* Stated exercise *
Give the count of lines containing the string "scene", with no other output.

* Supplied records *
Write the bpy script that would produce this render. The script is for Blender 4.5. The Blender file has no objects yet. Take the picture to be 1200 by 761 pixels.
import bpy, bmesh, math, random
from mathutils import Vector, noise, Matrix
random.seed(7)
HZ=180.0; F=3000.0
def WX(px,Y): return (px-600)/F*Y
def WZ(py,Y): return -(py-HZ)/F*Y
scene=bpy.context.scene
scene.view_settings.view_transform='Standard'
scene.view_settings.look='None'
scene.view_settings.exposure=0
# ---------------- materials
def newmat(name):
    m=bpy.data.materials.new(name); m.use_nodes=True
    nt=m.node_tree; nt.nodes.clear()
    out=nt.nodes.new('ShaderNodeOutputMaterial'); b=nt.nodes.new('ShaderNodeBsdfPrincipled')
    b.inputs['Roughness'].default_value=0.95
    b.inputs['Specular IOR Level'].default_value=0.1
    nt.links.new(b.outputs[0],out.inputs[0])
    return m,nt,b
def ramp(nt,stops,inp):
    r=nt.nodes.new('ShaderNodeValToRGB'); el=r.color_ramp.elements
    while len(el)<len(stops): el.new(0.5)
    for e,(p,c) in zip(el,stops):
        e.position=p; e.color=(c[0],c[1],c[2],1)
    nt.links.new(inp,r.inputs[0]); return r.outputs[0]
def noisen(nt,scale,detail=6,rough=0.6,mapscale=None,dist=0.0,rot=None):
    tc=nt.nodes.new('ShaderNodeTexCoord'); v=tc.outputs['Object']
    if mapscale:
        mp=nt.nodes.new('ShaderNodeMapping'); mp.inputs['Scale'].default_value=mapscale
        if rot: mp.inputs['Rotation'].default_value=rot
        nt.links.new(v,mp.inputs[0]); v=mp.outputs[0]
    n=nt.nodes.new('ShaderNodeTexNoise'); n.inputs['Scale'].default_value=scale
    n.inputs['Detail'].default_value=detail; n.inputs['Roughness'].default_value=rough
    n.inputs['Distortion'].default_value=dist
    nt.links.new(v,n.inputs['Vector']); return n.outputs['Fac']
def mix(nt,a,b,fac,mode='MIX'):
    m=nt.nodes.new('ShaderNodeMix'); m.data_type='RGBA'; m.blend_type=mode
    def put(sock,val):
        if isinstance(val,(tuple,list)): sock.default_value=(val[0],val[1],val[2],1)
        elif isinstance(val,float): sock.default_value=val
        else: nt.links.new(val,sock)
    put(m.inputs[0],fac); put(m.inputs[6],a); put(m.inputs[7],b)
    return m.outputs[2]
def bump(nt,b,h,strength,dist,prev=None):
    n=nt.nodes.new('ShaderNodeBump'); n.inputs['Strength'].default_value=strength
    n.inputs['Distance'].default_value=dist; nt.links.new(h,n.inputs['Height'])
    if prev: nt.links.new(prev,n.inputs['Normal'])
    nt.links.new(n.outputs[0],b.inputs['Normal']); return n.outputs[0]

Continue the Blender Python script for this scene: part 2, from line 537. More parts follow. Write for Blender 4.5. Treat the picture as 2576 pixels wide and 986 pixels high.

* The solution *
5